You've heard me top about apple growing around here before. The Vail Orchard is the closest on-farm apple outlet that we stop at, but there are several others available. We get to know what apple varieties we like best, and we always buy them locally.
This map shows the landscape along Highway 26 from here to Owen Sound, a 'physiography' map. As you can see, there's a big yellow crescent around the town of Meaford. This is the old lake-bottom of post-glacial Lake Algonquin, old sand and gravel deposits that provide the ideal well-drained soil for apple trees. The shoreline 11,000 years ago followed that bright red line which are old beach deposits. The Vail Orchard is located right where you see that number 26 in a small circle.
This is the view from the highest point looking back at that flat lake-bottom extending west of Meaford. The Vail Orchard is down there on the right in the distance.
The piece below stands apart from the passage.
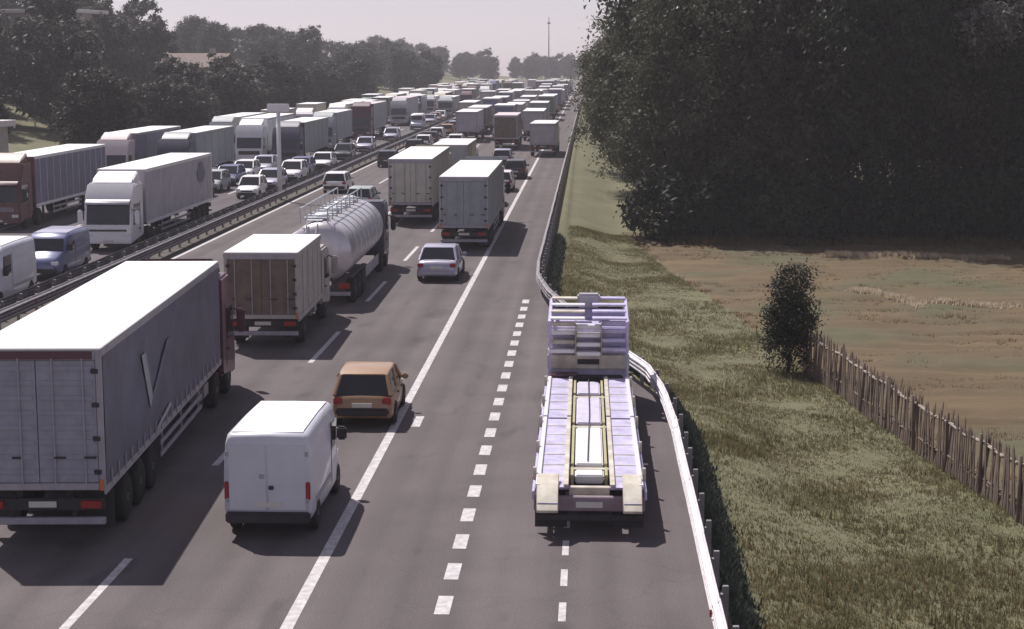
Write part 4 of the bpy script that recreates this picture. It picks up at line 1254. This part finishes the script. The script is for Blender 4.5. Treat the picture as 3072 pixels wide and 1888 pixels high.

This provides excellent flat, well-drained soil for the apple orchards, here some of the high-density trees planted in recent years.
If you follow the map to the east you find the very same thing around Thornbury, the other nearby apple growing area. These two yellow patches of soil make Grey County the highest apple producing region in Ontario.
This is the unique Red Prince orchard south of Thornbury, the first high-density orchard planted in the region. I'm eating Red Price apples these days; they're a late apple which are excellent over the winter and even into spring and summer.
That high density planting is spreading rapidly here, as shown in this very blurry picture of a brand new orchard across the road where a traditional orchard was torn out and replaced with this.
The other factor is microclimate. The deep cold waters of Georgian Bay only warm up slowly, so apple trees normally blossom two weeks later here in the spring. This reduces the risk of them being caught in a late frost. In the fall the water is relatively warm which delays frost at that end of the season.
So apples are the best example of a relationship between soils, climate and land use along this road. Hope you learned something interesting.